The emerging news gets even worse. If we continue in the direction we are set on now, current climate policies and the relatively modest climate actions we are seeing take root around the world put the world on track for around 3.2°C (5.8°F) of warming by 2100. That’s way over the limits the Earth can tolerate. It’s not enough. We need to do more, and we can, says the IPCC, probably the only bit of good news in the report.
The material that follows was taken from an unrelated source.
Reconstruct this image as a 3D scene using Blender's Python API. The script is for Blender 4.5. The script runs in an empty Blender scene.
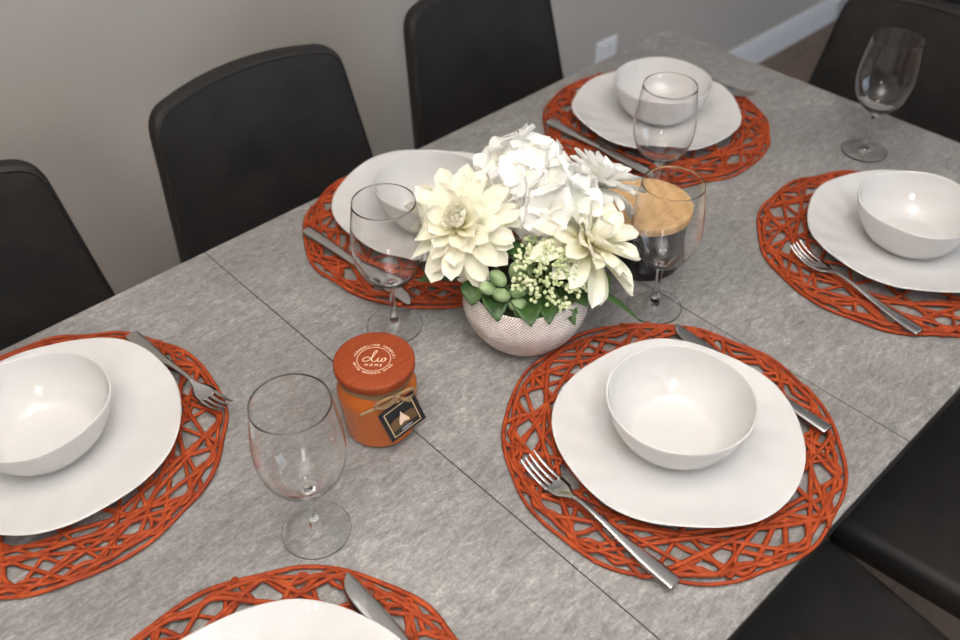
import bpy, bmesh, math, random
from mathutils import Vector, Matrix
PI = math.pi
T = 0.75                      # table-top height above the floor
C = bpy.context.scene.collection
rnd = random.Random(7)

# ------------------------------------------------------------------ materials
def mat(name, color=(.5, .5, .5), rough=.5, metal=0., spec=.5, trans=0., ior=1.45, coat=0., sheen=0.):
    m = bpy.data.materials.new(name); m.use_nodes = True
    b = m.node_tree.nodes['Principled BSDF']
    b.inputs['Base Color'].default_value = (*color, 1)
    b.inputs['Roughness'].default_value = rough
    b.inputs['Metallic'].default_value = metal
    b.inputs['Specular IOR Level'].default_value = spec
    b.inputs['Transmission Weight'].default_value = trans
    b.inputs['IOR'].default_value = ior
    b.inputs['Coat Weight'].default_value = coat
    b.inputs['Sheen Weight'].default_value = sheen
    return m

class G:
    """small node-graph helper"""
    def __init__(s, m):
        s.t = m.node_tree; s.b = s.t.nodes['Principled BSDF']
    def n(s, typ, **kw):
        nd = s.t.nodes.new(typ)
        for k, v in kw.items():
            if k.startswith('i_'): nd.inputs[k[2:].replace('_', ' ')].default_value = v
            else: setattr(nd, k, v)
        return nd
    def l(s, a, b): s.t.links.new(a, b)
    def coords(s, scale=(1, 1, 1), rot=(0, 0, 0), kind='Object'):
        tc = s.n('ShaderNodeTexCoord'); mp = s.n('ShaderNodeMapping')
        mp.inputs['Scale'].default_value = scale; mp.inputs['Rotation'].default_value = rot
        s.l(tc.outputs[kind], mp.inputs['Vector']); return mp.outputs['Vector']
    def noise(s, vec, scale, detail=4, rough=.55, dist=0.):
        nd = s.n('ShaderNodeTexNoise'); nd.inputs['Scale'].default_value = scale
        nd.inputs['Detail'].default_value = detail; nd.inputs['Roughness'].default_value = rough
        nd.inputs['Distortion'].default_value = dist; s.l(vec, nd.inputs['Vector']); return nd.outputs['Fac']
    def ramp(s, fac, stops):
        nd = s.n('ShaderNodeValToRGB'); e = nd.color_ramp.elements
        while len(e) < len(stops): e.new(.5)
        for el, (p, c) in zip(e, stops): el.position = p; el.color = (*c, 1)
        s.l(fac, nd.inputs['Fac']); return nd.outputs['Color']
    def math(s, op, a, b=None):
        nd = s.n('ShaderNodeMath', operation=op)
        for i, v in enumerate((a, b)):
            if v is None: continue
            if isinstance(v, (int, float)): nd.inputs[i].default_value = v
            else: s.l(v, nd.inputs[i])
        return nd.outputs[0]
    def mix(s, fac, a, b, blend='MIX'):
        nd = s.n('ShaderNodeMix', data_type='RGBA', blend_type=blend)
        for sock, v in ((nd.inputs[0], fac), (nd.inputs[6], a), (nd.inputs[7], b)):
            if isinstance(v, (int, float)): sock.default_value = v
            elif isinstance(v, tuple): sock.default_value = (*v, 1)
            else: s.l(v, sock)
        return nd.outputs[2]
    def bump(s, h, strength=.3, dist=.002):
        nd = s.n('ShaderNodeBump'); nd.inputs['Strength'].default_value = strength
        nd.inputs['Distance'].default_value = dist; s.l(h, nd.inputs['Height'])
        s.l(nd.outputs['Normal'], s.b.inputs['Normal'])
    def base(s, c): s.l(c, s.b.inputs['Base Color'])
    def rough(s, r): s.l(r, s.b.inputs['Roughness'])

def stone_mat():
    m = mat('table_stone', rough=.45); g = G(m)
    v = g.coords((1, 1, 1), kind='Object'); vs = g.coords((1.0, 2.6, 1), (0, 0, .25))
    n1 = g.noise(v, 5, 5, .6, .4); n2 = g.noise(vs, 32, 9, .7, 1.4); n3 = g.noise(v, 330, 4, .65); n4 = g.noise(vs, 95, 6, .75, .8)
    f = g.math('ADD', g.math('MULTIPLY', n1, .22), g.math('MULTIPLY', n2, .33))
    f = g.math('ADD', f, g.math('MULTIPLY', n3, .20)); f = g.math('ADD', f, g.math('MULTIPLY', n4, .25))
    g.base(g.ramp(f, [(.38, (.122, .116, .112)), (.47, (.205, .197, .191)), (.53, (.275, .265, .257)), (.63, (.50, .485, .47))]))
    g.rough(g.math('ADD', g.math('MULTIPLY', n2, .25), .30))
    g.bump(f, .5, .003); return m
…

These super pollutants, which the IPCC is pointing to as priority, have many times the climate impact compared to CO2. Methane gas (the principal component of natural gas) is 86 times more damaging to the climate than CO2. Some HFCs (used in home, car and industrial air conditioning) can be thousands of times worse for climate than CO2. Black carbon gets deposited on glaciers, melting them quickly and exposing heat-trapping surfaces, which leads to more warming in the Arctic that is up to four times worse than in other parts of the world! So eliminating these super pollutants fast will have enormous climate benefits (much more than CO2 reductions) for cooling the planet in the next few years and decades. We just don’t get the same benefits from CO2 reductions in the short-term. We still need to decarbonize, says the IPCC, but that is a longer-term strategy which will bring benefits over centuries, but not in the next few decades when we need the cooling most. We don’t keep from falling off of the climate catastrophe cliff by mid-century if we don’t focus intensely on the super pollutants.

The world has already warmed by 1.1°C since pre-industrialization says the IPCC report, and that makes the 1.5°C threshold dangerously close. We can knock off about half of a degree of warming by phasing out super pollutants like natural gas, by mid-century. We know how to do this and have good cost effective solutions to reduce methane gas in landfills and in agriculture, particularly in cattle and dairy production. We need to make these industries less polluting by reducing methane emissions as quickly as possible, and most importantly before 2030.

GHG emissions must peak before 2025, says the IPCC, in order to keep global warming under control and within the 1.5ºC limit. Decarbonization strategies alone simply don’t have that bang for the buck. If all we do is decarbonize, it’s game over, says the IPCC.